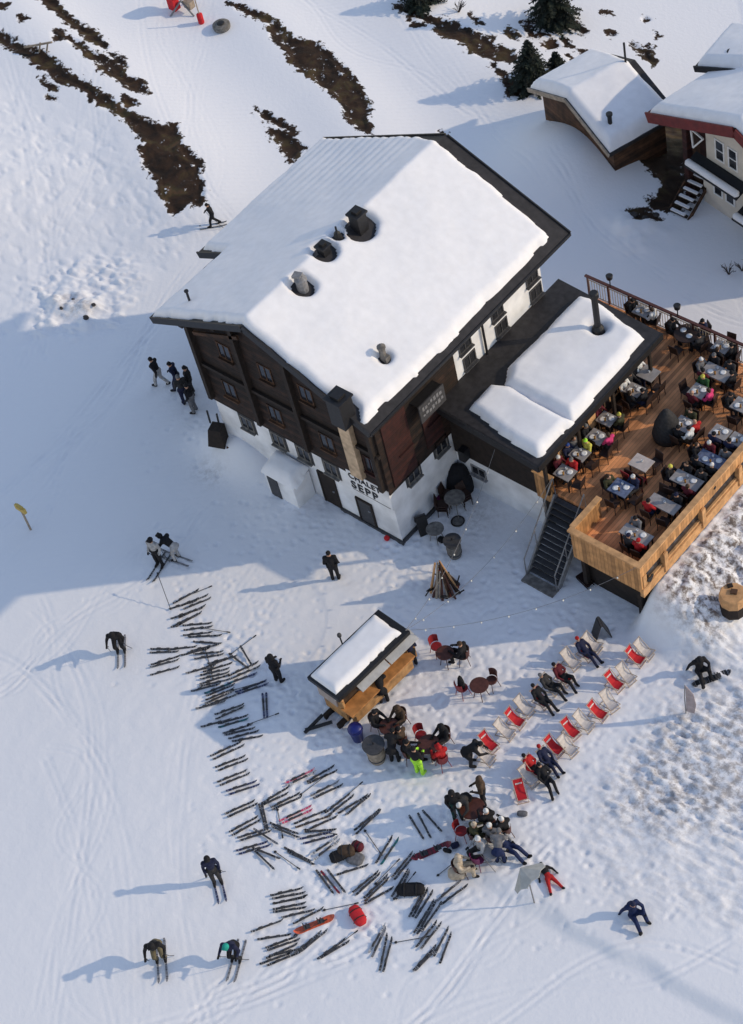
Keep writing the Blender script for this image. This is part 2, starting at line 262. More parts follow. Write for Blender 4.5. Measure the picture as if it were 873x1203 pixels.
# ------------------------------------------------------------------ object helpers
def setp(o, label=None, cat=None, group=None, kind=None):
    if label: o['label'] = label
    if cat: o['category'] = cat
    if group: o['group'] = group
    if kind: o['kind'] = kind
    return o
def thing(name, label, cat, loc=(0, 0, 0), rz=0, group=None, scale=1):
    o = bpy.data.objects.new(name, None); C.objects.link(o); o.location = loc; o.rotation_euler = (0, 0, rz); o.scale = (scale,)*3
    o.empty_display_size = .2
    return setp(o, label, cat, group)
class MB:
    def __init__(s): s.v = []; s.f = []
    def add(s, v, f):
        n = len(s.v); s.v += [tuple(p) for p in v]; s.f += [tuple(i+n for i in q) for q in f]; return s
    def box(s, c, d, rz=0, M=None):
        x, y, z = (k/2 for k in d)
        pts = [Vector(p) for p in ((-x, -y, -z), (x, -y, -z), (x, y, -z), (-x, y, -z), (-x, -y, z), (x, -y, z), (x, y, z), (-x, y, z))]
        if M is not None: pts = [M @ p for p in pts]
        if rz: q = Matrix.Rotation(rz, 3, 'Z'); pts = [q @ p for p in pts]
        c = Vector(c)
        return s.add([p+c for p in pts], [(0, 3, 2, 1), (4, 5, 6, 7), (0, 1, 5, 4), (1, 2, 6, 5), (2, 3, 7, 6), (3, 0, 4, 7)])
    def b(s, x0, x1, y0, y1, z0, z1): return s.box(((x0+x1)/2, (y0+y1)/2, (z0+z1)/2), (abs(x1-x0), abs(y1-y0), abs(z1-z0)))
    def bar(s, a, b, w_, h_, up=(0, 0, 1)):
        a = Vector(a); b = Vector(b); d = (b-a); L = d.length; d.normalize(); u = Vector(up)
        if abs(d.dot(u)) > .98: u = Vector((1, 0, 0))
        r = d.cross(u).normalized(); u = r.cross(d)
        pts = []
        for p in (a, b):
            for sx, sz in ((-1, -1), (1, -1), (1, 1), (-1, 1)): pts.append(p+r*(sx*w_/2)+u*(sz*h_/2))
        return s.add(pts, [(0, 3, 2, 1)[::-1], (4, 5, 6, 7)[::-1], (0, 1, 5, 4), (1, 2, 6, 5), (2, 3, 7, 6), (3, 0, 4, 7)])
    def tube(s, pts, rad, seg=8, cap=True):
        pts = [Vector(p) for p in pts]; n = len(pts); rad = [rad]*n if isinstance(rad, (int, float)) else rad
        V = []; F = []
        for i, p in enumerate(pts):
            d = (pts[min(i+1, n-1)]-pts[max(i-1, 0)]).normalized(); u = Vector((0, 0, 1)) if abs(d.z) < .95 else Vector((1, 0, 0))
            r = d.cross(u).normalized(); u = r.cross(d)
            for k in range(seg): a = 2*math.pi*k/seg; V.append(p+(r*math.cos(a)+u*math.sin(a))*rad[i])
        for i in range(n-1):
            for k in range(seg): k2 = (k+1) % seg; F.append((i*seg+k, i*seg+k2, (i+1)*seg+k2, (i+1)*seg+k))
        if cap: F.append(tuple(range(seg))[::-1]); F.append(tuple((n-1)*seg+k for k in range(seg)))
        return s.add(V, F)
    def lathe(s, prof, c=(0, 0, 0), seg=16):
        V = []; F = []; n = len(prof); c = Vector(c)
        for r, z in prof:
            for k in range(seg): a = 2*math.pi*k/seg; V.append(c+Vector((r*math.cos(a), r*math.sin(a), z)))
        for i in range(n-1):
            for k in range(seg): k2 = (k+1) % seg; F.append((i*seg+k, i*seg+k2, (i+1)*seg+k2, (i+1)*seg+k))
        F.append(tuple(range(seg))[::-1]); F.append(tuple((n-1)*seg+k for k in range(seg)))
        return s.add(V, F)
    def prism(s, poly, off):                # polygon of 3d points pushed along off
        n = len(poly); P = [Vector(p) for p in poly]; o = Vector(off)
        return s.add(P+[p+o for p in P], [tuple(range(n))[::-1], tuple(range(n, 2*n))]+[(i, (i+1) % n, n+(i+1) % n, n+i) for i in range(n)])
    def ell(s, c, rad, seg=10, rings=6):
        V = [Vector((0, 0, -1))]; F = []
        for i in range(1, rings):
            t = math.pi*i/rings
            for k in range(seg): a = 2*math.pi*k/seg; V.append(Vector((math.sin(t)*math.cos(a), math.sin(t)*math.sin(a), -math.cos(t))))
        V.append(Vector((0, 0, 1))); last = len(V)-1
        for k in range(seg): k2 = (k+1) % seg; F.append((0, 1+k2, 1+k)); F.append((last, last-seg+k, last-seg+k2))
        for i in range(rings-2):
            for k in range(seg): k2 = (k+1) % seg; F.append((1+i*seg+k, 1+i*seg+k2, 1+(i+1)*seg+k2, 1+(i+1)*seg+k))
        c = Vector(c); return s.add([c+Vector((p.x*rad[0], p.y*rad[1], p.z*rad[2])) for p in V], F)
    def mesh(s, name, m=None, smooth=False, fix=True):
        me = bpy.data.meshes.new(name); me.from_pydata(s.v, [], s.f); me.validate()
        if fix:
            bm = bmesh.new(); bm.from_mesh(me); bmesh.ops.recalc_face_normals(bm, faces=bm.faces); bm.to_mesh(me); bm.free()
        if m: me.materials.append(m)
        if smooth: me.polygons.foreach_set('use_smooth', [True]*len(me.polygons))
        return me
    def build(s, name, m, parent=None, world=False, smooth=False, label=None):
        if world and parent is not None:      # authored in world space: bring it into the parent's frame (parents here are not nested in turned parents)
            ch = []; q = parent
            while q: ch.append(q); q = q.parent
            for q in reversed(ch):
                inv = Matrix.LocRotScale(q.location, q.rotation_euler, q.scale).inverted()
                s.v = [tuple(inv @ Vector(p)) for p in s.v]
        o = bpy.data.objects.new(name, s.mesh(name, m, smooth)); C.objects.link(o)
        if parent is not None: o.parent = parent
        if label: o['label'] = label
        return o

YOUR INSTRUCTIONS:
Quote the material word for word, dropping any images it holds.

WRITTEN SOLUTION:
Keep writing the Blender script for this image. This is part 2, starting at line 262. More parts follow. Write for Blender 4.5. Measure the picture as if it were 873x1203 pixels.
# ------------------------------------------------------------------ object helpers
def setp(o, label=None, cat=None, group=None, kind=None):
    if label: o['label'] = label
    if cat: o['category'] = cat
    if group: o['group'] = group
    if kind: o['kind'] = kind
    return o
def thing(name, label, cat, loc=(0, 0, 0), rz=0, group=None, scale=1):
    o = bpy.data.objects.new(name, None); C.objects.link(o); o.location = loc; o.rotation_euler = (0, 0, rz); o.scale = (scale,)*3
    o.empty_display_size = .2
    return setp(o, label, cat, group)
class MB:
    def __init__(s): s.v = []; s.f = []
    def add(s, v, f):
        n = len(s.v); s.v += [tuple(p) for p in v]; s.f += [tuple(i+n for i in q) for q in f]; return s
    def box(s, c, d, rz=0, M=None):
        x, y, z = (k/2 for k in d)
        pts = [Vector(p) for p in ((-x, -y, -z), (x, -y, -z), (x, y, -z), (-x, y, -z), (-x, -y, z), (x, -y, z), (x, y, z), (-x, y, z))]
        if M is not None: pts = [M @ p for p in pts]
        if rz: q = Matrix.Rotation(rz, 3, 'Z'); pts = [q @ p for p in pts]
        c = Vector(c)
        return s.add([p+c for p in pts], [(0, 3, 2, 1), (4, 5, 6, 7), (0, 1, 5, 4), (1, 2, 6, 5), (2, 3, 7, 6), (3, 0, 4, 7)])
    def b(s, x0, x1, y0, y1, z0, z1): return s.box(((x0+x1)/2, (y0+y1)/2, (z0+z1)/2), (abs(x1-x0), abs(y1-y0), abs(z1-z0)))
    def bar(s, a, b, w_, h_, up=(0, 0, 1)):
        a = Vector(a); b = Vector(b); d = (b-a); L = d.length; d.normalize(); u = Vector(up)
        if abs(d.dot(u)) > .98: u = Vector((1, 0, 0))
        r = d.cross(u).normalized(); u = r.cross(d)
        pts = []
        for p in (a, b):
            for sx, sz in ((-1, -1), (1, -1), (1, 1), (-1, 1)): pts.append(p+r*(sx*w_/2)+u*(sz*h_/2))
        return s.add(pts, [(0, 3, 2, 1)[::-1], (4, 5, 6, 7)[::-1], (0, 1, 5, 4), (1, 2, 6, 5), (2, 3, 7, 6), (3, 0, 4, 7)])
    def tube(s, pts, rad, seg=8, cap=True):
        pts = [Vector(p) for p in pts]; n = len(pts); rad = [rad]*n if isinstance(rad, (int, float)) else rad
        V = []; F = []
        for i, p in enumerate(pts):
            d = (pts[min(i+1, n-1)]-pts[max(i-1, 0)]).normalized(); u = Vector((0, 0, 1)) if abs(d.z) < .95 else Vector((1, 0, 0))
            r = d.cross(u).normalized(); u = r.cross(d)
            for k in range(seg): a = 2*math.pi*k/seg; V.append(p+(r*math.cos(a)+u*math.sin(a))*rad[i])
        for i in range(n-1):
            for k in range(seg): k2 = (k+1) % seg; F.append((i*seg+k, i*seg+k2, (i+1)*seg+k2, (i+1)*seg+k))
        if cap: F.append(tuple(range(seg))[::-1]); F.append(tuple((n-1)*seg+k for k in range(seg)))
        return s.add(V, F)
    def lathe(s, prof, c=(0, 0, 0), seg=16):
        V = []; F = []; n = len(prof); c = Vector(c)
        for r, z in prof:
            for k in range(seg): a = 2*math.pi*k/seg; V.append(c+Vector((r*math.cos(a), r*math.sin(a), z)))
        for i in range(n-1):
            for k in range(seg): k2 = (k+1) % seg; F.append((i*seg+k, i*seg+k2, (i+1)*seg+k2, (i+1)*seg+k))
        F.append(tuple(range(seg))[::-1]); F.append(tuple((n-1)*seg+k for k in range(seg)))
        return s.add(V, F)
    def prism(s, poly, off):                # polygon of 3d points pushed along off
        n = len(poly); P = [Vector(p) for p in poly]; o = Vector(off)
        return s.add(P+[p+o for p in P], [tuple(range(n))[::-1], tuple(range(n, 2*n))]+[(i, (i+1) % n, n+(i+1) % n, n+i) for i in range(n)])
    def ell(s, c, rad, seg=10, rings=6):
        V = [Vector((0, 0, -1))]; F = []
        for i in range(1, rings):
            t = math.pi*i/rings
            for k in range(seg): a = 2*math.pi*k/seg; V.append(Vector((math.sin(t)*math.cos(a), math.sin(t)*math.sin(a), -math.cos(t))))
        V.append(Vector((0, 0, 1))); last = len(V)-1
        for k in range(seg): k2 = (k+1) % seg; F.append((0, 1+k2, 1+k)); F.append((last, last-seg+k, last-seg+k2))
        for i in range(rings-2):
            for k in range(seg): k2 = (k+1) % seg; F.append((1+i*seg+k, 1+i*seg+k2, 1+(i+1)*seg+k2, 1+(i+1)*seg+k))
        c = Vector(c); return s.add([c+Vector((p.x*rad[0], p.y*rad[1], p.z*rad[2])) for p in V], F)
    def mesh(s, name, m=None, smooth=False, fix=True):
        me = bpy.data.meshes.new(name); me.from_pydata(s.v, [], s.f); me.validate()
        if fix:
            bm = bmesh.new(); bm.from_mesh(me); bmesh.ops.recalc_face_normals(bm, faces=bm.faces); bm.to_mesh(me); bm.free()
        if m: me.materials.append(m)
        if smooth: me.polygons.foreach_set('use_smooth', [True]*len(me.polygons))
        return me
    def build(s, name, m, parent=None, world=False, smooth=False, label=None):
        if world and parent is not None:      # authored in world space: bring it into the parent's frame (parents here are not nested in turned parents)
            ch = []; q = parent
            while q: ch.append(q); q = q.parent
            for q in reversed(ch):
                inv = Matrix.LocRotScale(q.location, q.rotation_euler, q.scale).inverted()
                s.v = [tuple(inv @ Vector(p)) for p in s.v]
        o = bpy.data.objects.new(name, s.mesh(name, m, smooth)); C.objects.link(o)
        if parent is not None: o.parent = parent
        if label: o['label'] = label
        return o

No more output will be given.